I've hosted my blog on S3 & CloudFront for a while now without issue. Comments are hosted by Disqus, and the static files are generated using Pelican.

Seriously, unless you're using your blog as a massive CMS, why not use static files?

6 comments

this is the blog of the guy that wrote Redis.
Well then that's somewhat acceptable. Somewhat.
Oh, admit it. Antirez wrote a hell of a blogging platform.
Because "comments are hosted by disqus" is just not acceptable for every blog, and every project. And if you already store comments in a database, you might as well store the entry itself.

And if you do that, you might as well build a real blog with an editor integrated. And the ability to upload images. And the ability to edit entries and comments on the blog itself. Oh, and having comments, ping- and trackbacks in the database, how about using a bayesian spamfilter?

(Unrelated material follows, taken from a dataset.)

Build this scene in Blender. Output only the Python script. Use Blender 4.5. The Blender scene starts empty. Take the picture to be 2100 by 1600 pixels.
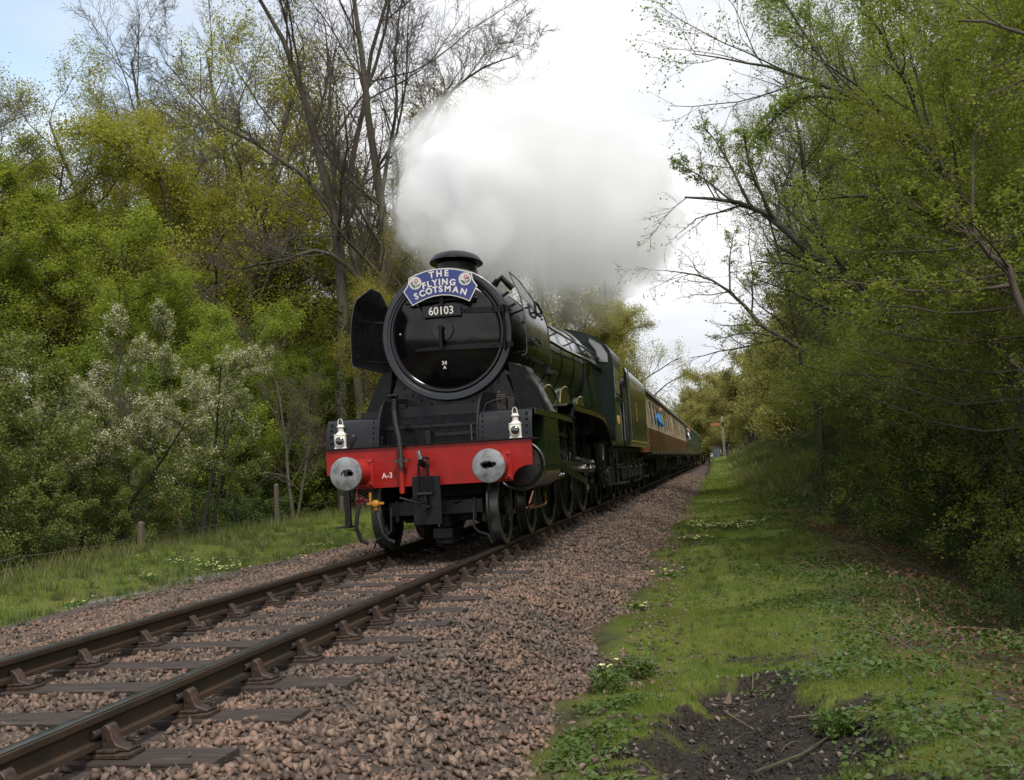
import bpy, math, random
import numpy as np
from mathutils import Vector, Matrix
import bmesh

scene = bpy.context.scene
COL = scene.collection
PI = math.pi

# ------------------------------------------------------------------ camera
cam_data = bpy.data.cameras.new("camera")
cam = bpy.data.objects.new("camera", cam_data)
COL.objects.link(cam)
scene.camera = cam
CAM = Vector((3.5025, -13.251, 0.9644))
_yaw, _pitch, _roll = -0.18004, 0.06785, -0.05709
_F = Vector((math.sin(_yaw) * math.cos(_pitch), math.cos(_yaw) * math.cos(_pitch), math.sin(_pitch)))
_r = Vector((math.cos(_yaw), -math.sin(_yaw), 0))
_u = _r.cross(_F)
_R = math.cos(_roll) * _r + math.sin(_roll) * _u
_U = -math.sin(_roll) * _r + math.cos(_roll) * _u
_m = Matrix((( _R.x, _U.x, -_F.x), (_R.y, _U.y, -_F.y), (_R.z, _U.z, -_F.z))).to_4x4()
_m.translation = CAM
cam.matrix_world = _m
cam_data.sensor_width = 36.0
cam_data.lens = 39.38
cam_data.clip_start = 0.1
cam_data.clip_end = 4000

# ------------------------------------------------------------------ sun and sky
SUN_DIR = Vector((0.36, -0.66, 1.10)).normalized()          # from the ground towards the sun
sun_data = bpy.data.lights.new("sun", 'SUN')
sun_data.energy = 4.3
sun_data.angle = math.radians(12)
sun_data.color = (1.0, 0.95, 0.87)
sun = bpy.data.objects.new("sun", sun_data)
COL.objects.link(sun)
sun.rotation_euler = SUN_DIR.to_track_quat('Z', 'Y').to_euler()

world = bpy.data.worlds.new("World")
scene.world = world
world.use_nodes = True
wn, wl = world.node_tree.nodes, world.node_tree.links
wn.clear()
w_out = wn.new("ShaderNodeOutputWorld")
w_bg = wn.new("ShaderNodeBackground")
w_bg.inputs[1].default_value = 0.10
w_sky = wn.new("ShaderNodeTexSky")
w_sky.sky_type = 'NISHITA'
w_sky.sun_disc = False
w_sky.sun_elevation = math.asin(SUN_DIR.z)
w_sky.sun_rotation = math.atan2(SUN_DIR.x, SUN_DIR.y)
w_sky.air_density = 1.0
w_sky.dust_density = 1.2
w_tc = wn.new("ShaderNodeTexCoord")
w_map = wn.new("ShaderNodeMapping")
w_map.inputs['Scale'].default_value = (1.0, 1.0, 2.6)
w_map.inputs['Location'].default_value = (0.0, 0.0, 0.0)
w_n = wn.new("ShaderNodeTexNoise")
w_n.inputs['Scale'].default_value = 1.7
w_n.inputs['Detail'].default_value = 9
w_n.inputs['Roughness'].default_value = 0.55
w_n.inputs['Distortion'].default_value = 0.3
# clear air to the north-west, cloud bank over the rest of the sky
w_dot = wn.new("ShaderNodeVectorMath"); w_dot.operation = 'DOT_PRODUCT'
w_dot.inputs[1].default_value = Vector((-0.62, 0.66, 0.36)).normalized()
w_dr = wn.new("ShaderNodeMapRange")
w_dr.inputs['From Min'].default_value = 0.905
w_dr.inputs['From Max'].default_value = 1.0
w_dr.inputs['To Min'].default_value = 0.0
w_dr.inputs['To Max'].default_value = -0.27
w_add = wn.new("ShaderNodeMath"); w_add.operation = 'ADD'
w_ramp = wn.new("ShaderNodeMapRange")
w_ramp.inputs['From Min'].default_value = 0.27
w_ramp.inputs['From Max'].default_value = 0.46
w_n2 = wn.new("ShaderNodeTexNoise")
w_n2.inputs['Scale'].default_value = 3.2
w_n2.inputs['Detail'].default_value = 6
w_cr = wn.new("ShaderNodeValToRGB")
w_cr.color_ramp.elements[0].position = 0.36
w_cr.color_ramp.elements[0].color = (9.0, 9.4, 10.2, 1)
w_cr.color_ramp.elements[1].position = 0.6
w_cr.color_ramp.elements[1].color = (13.0, 13.0, 13.2, 1)
w_hs = wn.new("ShaderNodeVectorMath"); w_hs.operation = 'MULTIPLY'
w_hs.inputs[1].default_value = (4.3, 3.7, 3.0)
w_mix = wn.new("ShaderNodeMix"); w_mix.data_type = 'RGBA'
wl.new(w_tc.outputs['Generated'], w_map.inputs[0])
wl.new(w_map.outputs[0], w_n.inputs['Vector'])
wl.new(w_map.outputs[0], w_n2.inputs['Vector'])
wl.new(w_tc.outputs['Generated'], w_dot.inputs[0])
wl.new(w_dot.outputs['Value'], w_dr.inputs['Value'])
wl.new(w_n.outputs['Fac'], w_add.inputs[0])
wl.new(w_dr.outputs[0], w_add.inputs[1])
wl.new(w_add.outputs[0], w_ramp.inputs['Value'])
wl.new(w_n2.outputs['Fac'], w_cr.inputs[0])
wl.new(w_sky.outputs[0], w_hs.inputs[0])
wl.new(w_ramp.outputs[0], w_mix.inputs['Factor'])
wl.new(w_hs.outputs[0], w_mix.inputs['A'])
wl.new(w_cr.outputs[0], w_mix.inputs['B'])
wl.new(w_mix.outputs['Result'], w_bg.inputs[0])
wl.new(w_bg.outputs[0], w_out.inputs[0])

scene.view_settings.view_transform = 'Standard'
scene.view_settings.look = 'None'
scene.view_settings.exposure = -0.16
scene.view_settings.gamma = 1.0
scene.render.engine = 'CYCLES'
scene.cycles.use_denoising = True
scene.cycles.max_bounces = 28
scene.cycles.diffuse_bounces = 4
scene.cycles.glossy_bounces = 3
scene.cycles.transmission_bounces = 5
scene.cycles.transparent_max_bounces = 12
scene.cycles.volume_bounces = 26
scene.cycles.volume_step_rate = 1.0
scene.cycles.volume_max_steps = 96
scene.cycles.sample_clamp_indirect = 12.0

# ------------------------------------------------------------------ materials
def mat(name, col, rough=0.6, metal=0.0, spec=0.5, coat=0.0, var=0.0, vscale=6.0, bump=0.0, bscale=40.0, col2=None, c2pos=(0.45, 0.6), c2scale=4.0, stretch=None, island=0.0, rvar=0.0):
    m = bpy.data.materials.new(name)
    m.use_nodes = True
    nt = m.node_tree; N = nt.nodes; L = nt.links
    b = N["Principled BSDF"]
    b.inputs['Base Color'].default_value = (*col, 1)
    b.inputs['Roughness'].default_value = rough
    b.inputs['Metallic'].default_value = metal
    b.inputs['Specular IOR Level'].default_value = spec
    b.inputs['Coat Weight'].default_value = coat
    b.inputs['Coat Roughness'].default_value = 0.04
    tc = N.new("ShaderNodeTexCoord")
    src = tc.outputs['Object']
    if stretch:
        mp = N.new("ShaderNodeMapping"); mp.inputs['Scale'].default_value = stretch
        L.new(src, mp.inputs[0]); src = mp.outputs[0]
    cur = None
    if col2:
        n = N.new("ShaderNodeTexNoise"); n.inputs['Scale'].default_value = c2scale; n.inputs['Detail'].default_value = 8
        n.inputs['Roughness'].default_value = 0.65
        L.new(src, n.inputs['Vector'])
        mr = N.new("ShaderNodeMapRange"); mr.inputs['From Min'].default_value = c2pos[0]; mr.inputs['From Max'].default_value = c2pos[1]
        L.new(n.outputs['Fac'], mr.inputs['Value'])
        mx = N.new("ShaderNodeMix"); mx.data_type = 'RGBA'
        mx.inputs['A'].default_value = (*col, 1); mx.inputs['B'].default_value = (*col2, 1)
        L.new(mr.outputs[0], mx.inputs['Factor'])
        cur = mx.outputs['Result']
    if var > 0:
        n = N.new("ShaderNodeTexNoise"); n.inputs['Scale'].default_value = vscale; n.inputs['Detail'].default_value = 7
        L.new(src, n.inputs['Vector'])
        mr = N.new("ShaderNodeMapRange"); mr.inputs['From Min'].default_value = 0.25; mr.inputs['From Max'].default_value = 0.75
        mr.inputs['To Min'].default_value = 1 - var; mr.inputs['To Max'].default_value = 1 + var
        L.new(n.outputs['Fac'], mr.inputs['Value'])
        hs = N.new("ShaderNodeHueSaturation")
        if cur: L.new(cur, hs.inputs['Color'])
        else: hs.inputs['Color'].default_value = (*col, 1)
        L.new(mr.outputs[0], hs.inputs['Value'])
        cur = hs.outputs[0]
    if island > 0:
        g = N.new("ShaderNodeNewGeometry")
        mr = N.new("ShaderNodeMapRange"); mr.inputs['To Min'].default_value = 1 - island; mr.inputs['To Max'].default_value = 1 + island
        L.new(g.outputs['Random Per Island'], mr.inputs['Value'])
        hs = N.new("ShaderNodeHueSaturation")
        if cur: L.new(cur, hs.inputs['Color'])
        else: hs.inputs['Color'].default_value = (*col, 1)
        L.new(mr.outputs[0], hs.inputs['Value'])
        cur = hs.outputs[0]
    if cur: L.new(cur, b.inputs['Base Color'])
    if rvar > 0:
        n = N.new("ShaderNodeTexNoise"); n.inputs['Scale'].default_value = 9; n.inputs['Detail'].default_value = 6
        L.new(src, n.inputs['Vector'])
        mr = N.new("ShaderNodeMapRange"); mr.inputs['From Min'].default_value = 0.3; mr.inputs['From Max'].default_value = 0.7
        mr.inputs['To Min'].default_value = max(0.02, rough - rvar); mr.inputs['To Max'].default_value = rough + rvar
        L.new(n.outputs['Fac'], mr.inputs['Value']); L.new(mr.outputs[0], b.inputs['Roughness'])
    if bump > 0:
        n = N.new("ShaderNodeTexNoise"); n.inputs['Scale'].default_value = bscale; n.inputs['Detail'].default_value = 6
        L.new(src, n.inputs['Vector'])
        bp = N.new("ShaderNodeBump"); bp.inputs['Strength'].default_value = bump; bp.inputs['Distance'].default_value = 0.02
        L.new(n.outputs['Fac'], bp.inputs['Height']); L.new(bp.outputs[0], b.inputs['Normal'])
    return m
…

And no, this is not a massive CMS.

"oh, static systems are for people that don't have fast databases ;-)" -- antirez (article author) https://twitter.com/antirez/status/407184116275503104
Agreed, I'm moving my small website to a bash static generator right now. But I'm not so sure about hosting comments with somebody like Disqus. Better to host and moderate them yourself, or skip them altogether.

You could do a lot worse than Redis for a blog's data store though. It's simple, fast, persistent, and easy to set up.

It's weird that the author lost his blog data from a reboot. Maybe he lost his Linode? It a bummer that he didn't have a recent backup of the redis database. Recovering a blog from Google's web cache doesn't sound like fun.

> Maybe he lost his Linode? It a bummer that he didn't have a recent backup of the redis database.

He was running Redis with persistence turned off by accident. In other words, he used an in-memory database.

Why? There are mature databases, mature frameworks. Static files is pretty limited... if you mean that the blogging system wrote the static files and nginx served them, them I'd agree.
> Seriously, unless you're using your blog as a massive CMS, why not use static files?

Because regenerating the whole site all the time and manually uploading is annoying?

because `./build.py; rsync -r site/ site.com:~/site/` is easy?